Self-hosting has changed the way obsolete hardware is judged. Devices that once looked like e-waste now appear to be practical building blocks for a small home lab.
The shift is driven by a simple need: keeping services available without running a main PC all day. That makes low-power machines far more appealing than they once seemed.
A damaged laptop became the first server
The starting point was a small 11-inch Ollee laptop with a broken screen and hardware that was already too old for a normal desktop setup. Instead of being discarded, it became the first home server.
The machine did not need a display because access was handled entirely through SSH. Its built-in battery also provided backup power, while power use stayed low after the damaged screen was removed.
DietPi was chosen to manage the system because it is designed for low-power devices such as single-board computers. It offers a terminal-based setup flow and a TUI software store that makes it easy to install popular server applications.
That laptop was used to test a range of light services inside Docker containers. Vaultwarden, SearXNG, note-taking apps, a lightweight web server, a notification daemon, and Tailscale all ran there at different points.
Pi-hole also ran on the machine for a while, but performance felt slow. A second laptop with a broken keyboard later took over that role and is still running 24/7.
A 2014 tower PC brought more room to experiment
As the workload grew, the laptop-based server started to feel cramped. Heavier services such as a media server and full virtual machines needed more processing power and storage.

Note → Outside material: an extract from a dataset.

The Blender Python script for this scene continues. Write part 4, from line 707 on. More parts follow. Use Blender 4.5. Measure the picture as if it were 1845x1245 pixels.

That is where Proxmox entered the picture, giving containers and virtual machines a shared home through a dedicated web interface. The setup made it easier to isolate experiments without affecting the main system.
A 2014 tower PC was then revived after years of use as a primary workstation and eventual slowdown. After cleaning, installing a new SSD, loading Proxmox, and connecting Ethernet, the machine was ready for another life.
It is less efficient than the laptop, but it offers more than 1TB of storage and enough computing power for a much wider range of tasks. Jellyfin, Docker, Frigate, and Linux and Windows virtual machines can all run on it.
Proxmox also makes it easy to spin up temporary containers for testing. The machine still has one unresolved issue, however: its older NVIDIA GeForce 750Ti has not yet been successfully driven by Proxmox, so GPU passthrough remains unfinished.
Even an Android TV box is now a candidate
The rethinking has not stopped at laptops and tower PCs. An unbranded Android TV box is also being considered for reuse.
One possible plan is to turn it into a lightweight web server for a static dashboard and a productivity tracker. Another is to use it as a Paperless server, so school documents, work contracts, and invoices are easier to organize than when they are scattered across email, notes, or USB sticks.
That kind of device is much harder to repurpose than a standard computer. Finding a server operating system that matches the specific ARM chip inside the box is part of the challenge.
The boot process is another obstacle. The TV box cannot boot from USB, so the system would need to be flashed through a microSD card.
Old hardware now means new possibilities
Each time an old device shows up in the discard pile, the first question is no longer whether it is useless. The more relevant question is what it can still do.
Even a locked-down Android phone can still feel worth trying. In this new view, the value of old hardware does not end when its original job breaks down.